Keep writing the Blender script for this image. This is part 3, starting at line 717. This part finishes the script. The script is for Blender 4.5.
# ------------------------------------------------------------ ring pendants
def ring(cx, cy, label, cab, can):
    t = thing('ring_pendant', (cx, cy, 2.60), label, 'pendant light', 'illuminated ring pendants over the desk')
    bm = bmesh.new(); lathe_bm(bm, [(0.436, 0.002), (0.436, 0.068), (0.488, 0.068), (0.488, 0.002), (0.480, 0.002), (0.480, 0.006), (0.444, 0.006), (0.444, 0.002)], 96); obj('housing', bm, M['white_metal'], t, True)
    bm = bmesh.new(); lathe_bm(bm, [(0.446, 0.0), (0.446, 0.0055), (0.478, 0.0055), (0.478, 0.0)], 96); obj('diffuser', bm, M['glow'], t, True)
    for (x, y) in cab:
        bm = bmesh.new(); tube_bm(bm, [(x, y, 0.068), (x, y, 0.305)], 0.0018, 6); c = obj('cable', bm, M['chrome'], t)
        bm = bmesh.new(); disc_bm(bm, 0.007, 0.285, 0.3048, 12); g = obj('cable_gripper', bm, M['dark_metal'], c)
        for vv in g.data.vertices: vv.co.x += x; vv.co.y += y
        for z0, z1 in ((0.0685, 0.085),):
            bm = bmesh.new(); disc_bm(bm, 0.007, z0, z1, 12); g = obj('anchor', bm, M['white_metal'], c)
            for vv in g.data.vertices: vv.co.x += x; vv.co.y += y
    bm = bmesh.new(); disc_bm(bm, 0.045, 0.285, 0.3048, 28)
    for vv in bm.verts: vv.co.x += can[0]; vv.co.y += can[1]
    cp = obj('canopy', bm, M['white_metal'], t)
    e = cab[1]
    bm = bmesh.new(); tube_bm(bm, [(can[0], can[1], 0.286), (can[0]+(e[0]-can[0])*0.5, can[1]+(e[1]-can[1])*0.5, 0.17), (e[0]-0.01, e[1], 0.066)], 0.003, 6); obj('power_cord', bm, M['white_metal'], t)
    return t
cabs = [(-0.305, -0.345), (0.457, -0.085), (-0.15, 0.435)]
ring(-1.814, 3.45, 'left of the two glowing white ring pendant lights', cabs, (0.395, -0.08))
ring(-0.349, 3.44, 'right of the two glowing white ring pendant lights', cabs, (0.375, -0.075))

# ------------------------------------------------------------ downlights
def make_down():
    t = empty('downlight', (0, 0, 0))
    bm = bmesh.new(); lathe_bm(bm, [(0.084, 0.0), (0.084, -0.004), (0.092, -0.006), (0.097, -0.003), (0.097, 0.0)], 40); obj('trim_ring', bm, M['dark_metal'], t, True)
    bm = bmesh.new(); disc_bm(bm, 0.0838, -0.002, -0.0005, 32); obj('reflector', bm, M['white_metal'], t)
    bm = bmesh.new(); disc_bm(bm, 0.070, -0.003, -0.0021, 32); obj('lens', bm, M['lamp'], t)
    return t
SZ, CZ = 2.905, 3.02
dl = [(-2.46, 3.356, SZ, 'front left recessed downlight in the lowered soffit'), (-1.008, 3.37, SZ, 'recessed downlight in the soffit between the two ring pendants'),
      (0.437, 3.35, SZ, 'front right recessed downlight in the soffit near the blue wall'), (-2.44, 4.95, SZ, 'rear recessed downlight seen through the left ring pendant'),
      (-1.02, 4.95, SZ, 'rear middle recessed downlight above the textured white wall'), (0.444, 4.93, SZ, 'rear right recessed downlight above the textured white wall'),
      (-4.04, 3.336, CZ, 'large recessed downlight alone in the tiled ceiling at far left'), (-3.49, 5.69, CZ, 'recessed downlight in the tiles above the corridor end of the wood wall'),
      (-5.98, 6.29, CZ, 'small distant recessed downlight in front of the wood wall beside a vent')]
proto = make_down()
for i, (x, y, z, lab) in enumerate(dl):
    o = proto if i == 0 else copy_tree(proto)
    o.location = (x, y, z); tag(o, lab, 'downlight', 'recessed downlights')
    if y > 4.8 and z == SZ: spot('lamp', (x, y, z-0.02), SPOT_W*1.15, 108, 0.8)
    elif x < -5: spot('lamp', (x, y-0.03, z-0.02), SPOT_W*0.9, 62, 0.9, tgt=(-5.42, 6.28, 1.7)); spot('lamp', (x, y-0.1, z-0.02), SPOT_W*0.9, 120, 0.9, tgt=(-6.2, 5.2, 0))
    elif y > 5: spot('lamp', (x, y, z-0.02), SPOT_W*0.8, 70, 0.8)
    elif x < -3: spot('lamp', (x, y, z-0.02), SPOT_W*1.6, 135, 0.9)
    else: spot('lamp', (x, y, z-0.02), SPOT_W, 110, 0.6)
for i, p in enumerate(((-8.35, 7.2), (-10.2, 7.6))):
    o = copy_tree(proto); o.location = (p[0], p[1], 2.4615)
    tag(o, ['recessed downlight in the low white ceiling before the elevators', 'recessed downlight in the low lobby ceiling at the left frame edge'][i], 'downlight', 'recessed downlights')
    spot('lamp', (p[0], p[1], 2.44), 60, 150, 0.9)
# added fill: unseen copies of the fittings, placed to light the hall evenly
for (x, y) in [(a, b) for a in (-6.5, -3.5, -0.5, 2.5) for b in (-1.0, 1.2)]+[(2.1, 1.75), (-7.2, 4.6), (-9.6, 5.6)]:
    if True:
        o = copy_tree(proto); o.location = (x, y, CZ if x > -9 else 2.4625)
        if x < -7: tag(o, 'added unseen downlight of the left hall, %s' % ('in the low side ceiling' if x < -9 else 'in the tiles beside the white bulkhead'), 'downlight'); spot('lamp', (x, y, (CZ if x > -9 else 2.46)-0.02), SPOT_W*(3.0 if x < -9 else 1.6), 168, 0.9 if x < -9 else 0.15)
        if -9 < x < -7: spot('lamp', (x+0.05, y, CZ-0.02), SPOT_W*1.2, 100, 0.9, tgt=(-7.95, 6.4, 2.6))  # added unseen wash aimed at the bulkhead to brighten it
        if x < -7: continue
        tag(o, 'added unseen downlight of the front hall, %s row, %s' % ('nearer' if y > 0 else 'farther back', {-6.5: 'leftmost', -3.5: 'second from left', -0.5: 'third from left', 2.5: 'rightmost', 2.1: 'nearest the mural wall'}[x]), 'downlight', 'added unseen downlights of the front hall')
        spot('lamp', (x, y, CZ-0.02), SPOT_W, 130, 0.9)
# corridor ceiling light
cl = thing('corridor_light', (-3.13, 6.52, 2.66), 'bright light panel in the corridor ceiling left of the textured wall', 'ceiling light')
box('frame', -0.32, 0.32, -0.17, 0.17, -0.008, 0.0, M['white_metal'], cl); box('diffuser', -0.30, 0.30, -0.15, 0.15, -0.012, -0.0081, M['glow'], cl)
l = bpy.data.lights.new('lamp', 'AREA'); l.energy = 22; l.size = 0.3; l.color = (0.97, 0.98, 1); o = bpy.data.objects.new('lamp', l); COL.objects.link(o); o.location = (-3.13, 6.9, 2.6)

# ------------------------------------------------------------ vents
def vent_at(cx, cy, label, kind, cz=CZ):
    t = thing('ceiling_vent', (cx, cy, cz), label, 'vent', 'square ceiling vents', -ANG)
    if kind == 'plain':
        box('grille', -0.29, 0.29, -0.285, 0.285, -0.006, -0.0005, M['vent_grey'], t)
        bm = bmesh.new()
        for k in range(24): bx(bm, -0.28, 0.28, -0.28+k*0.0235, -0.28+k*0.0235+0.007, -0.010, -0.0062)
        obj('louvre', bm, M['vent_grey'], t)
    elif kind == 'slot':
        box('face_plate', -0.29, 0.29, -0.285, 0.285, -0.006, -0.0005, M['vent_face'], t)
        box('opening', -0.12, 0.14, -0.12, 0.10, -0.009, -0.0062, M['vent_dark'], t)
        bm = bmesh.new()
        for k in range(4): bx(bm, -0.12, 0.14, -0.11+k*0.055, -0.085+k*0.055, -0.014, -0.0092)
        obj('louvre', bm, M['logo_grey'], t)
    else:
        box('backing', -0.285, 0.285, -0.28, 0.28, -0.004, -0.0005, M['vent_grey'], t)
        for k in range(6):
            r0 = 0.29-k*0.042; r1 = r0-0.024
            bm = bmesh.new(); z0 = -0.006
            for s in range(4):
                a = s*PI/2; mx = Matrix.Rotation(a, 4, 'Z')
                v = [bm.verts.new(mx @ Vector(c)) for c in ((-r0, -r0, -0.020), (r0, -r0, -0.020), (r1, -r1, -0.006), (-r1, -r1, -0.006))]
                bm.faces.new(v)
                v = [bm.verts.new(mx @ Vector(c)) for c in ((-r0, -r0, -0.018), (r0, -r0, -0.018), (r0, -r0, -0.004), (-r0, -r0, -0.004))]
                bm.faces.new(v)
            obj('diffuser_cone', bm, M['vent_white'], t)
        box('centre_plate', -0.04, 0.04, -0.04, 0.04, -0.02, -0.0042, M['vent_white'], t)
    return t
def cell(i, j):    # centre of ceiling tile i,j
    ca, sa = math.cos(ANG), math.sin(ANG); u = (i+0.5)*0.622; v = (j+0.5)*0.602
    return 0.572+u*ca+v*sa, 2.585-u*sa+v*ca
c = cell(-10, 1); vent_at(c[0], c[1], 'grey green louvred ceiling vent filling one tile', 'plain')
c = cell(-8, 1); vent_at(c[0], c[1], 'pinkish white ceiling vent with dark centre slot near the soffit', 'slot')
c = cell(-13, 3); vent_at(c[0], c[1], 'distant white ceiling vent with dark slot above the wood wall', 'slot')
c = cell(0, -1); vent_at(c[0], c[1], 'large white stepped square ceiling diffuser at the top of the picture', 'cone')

* [Challenge] Please give an exact restatement of only the lines from the beginning of the material above to the line with "ring(-0.349, 3.44, 'right", inclusive.

* [Final answer]
Keep writing the Blender script for this image. This is part 3, starting at line 717. This part finishes the script. The script is for Blender 4.5.
# ------------------------------------------------------------ ring pendants
def ring(cx, cy, label, cab, can):
    t = thing('ring_pendant', (cx, cy, 2.60), label, 'pendant light', 'illuminated ring pendants over the desk')
    bm = bmesh.new(); lathe_bm(bm, [(0.436, 0.002), (0.436, 0.068), (0.488, 0.068), (0.488, 0.002), (0.480, 0.002), (0.480, 0.006), (0.444, 0.006), (0.444, 0.002)], 96); obj('housing', bm, M['white_metal'], t, True)
    bm = bmesh.new(); lathe_bm(bm, [(0.446, 0.0), (0.446, 0.0055), (0.478, 0.0055), (0.478, 0.0)], 96); obj('diffuser', bm, M['glow'], t, True)
    for (x, y) in cab:
        bm = bmesh.new(); tube_bm(bm, [(x, y, 0.068), (x, y, 0.305)], 0.0018, 6); c = obj('cable', bm, M['chrome'], t)
        bm = bmesh.new(); disc_bm(bm, 0.007, 0.285, 0.3048, 12); g = obj('cable_gripper', bm, M['dark_metal'], c)
        for vv in g.data.vertices: vv.co.x += x; vv.co.y += y
        for z0, z1 in ((0.0685, 0.085),):
            bm = bmesh.new(); disc_bm(bm, 0.007, z0, z1, 12); g = obj('anchor', bm, M['white_metal'], c)
            for vv in g.data.vertices: vv.co.x += x; vv.co.y += y
    bm = bmesh.new(); disc_bm(bm, 0.045, 0.285, 0.3048, 28)
    for vv in bm.verts: vv.co.x += can[0]; vv.co.y += can[1]
    cp = obj('canopy', bm, M['white_metal'], t)
    e = cab[1]
    bm = bmesh.new(); tube_bm(bm, [(can[0], can[1], 0.286), (can[0]+(e[0]-can[0])*0.5, can[1]+(e[1]-can[1])*0.5, 0.17), (e[0]-0.01, e[1], 0.066)], 0.003, 6); obj('power_cord', bm, M['white_metal'], t)
    return t
cabs = [(-0.305, -0.345), (0.457, -0.085), (-0.15, 0.435)]
ring(-1.814, 3.45, 'left of the two glowing white ring pendant lights', cabs, (0.395, -0.08))
ring(-0.349, 3.44, 'right of the two glowing white ring pendant lights', cabs, (0.375, -0.075))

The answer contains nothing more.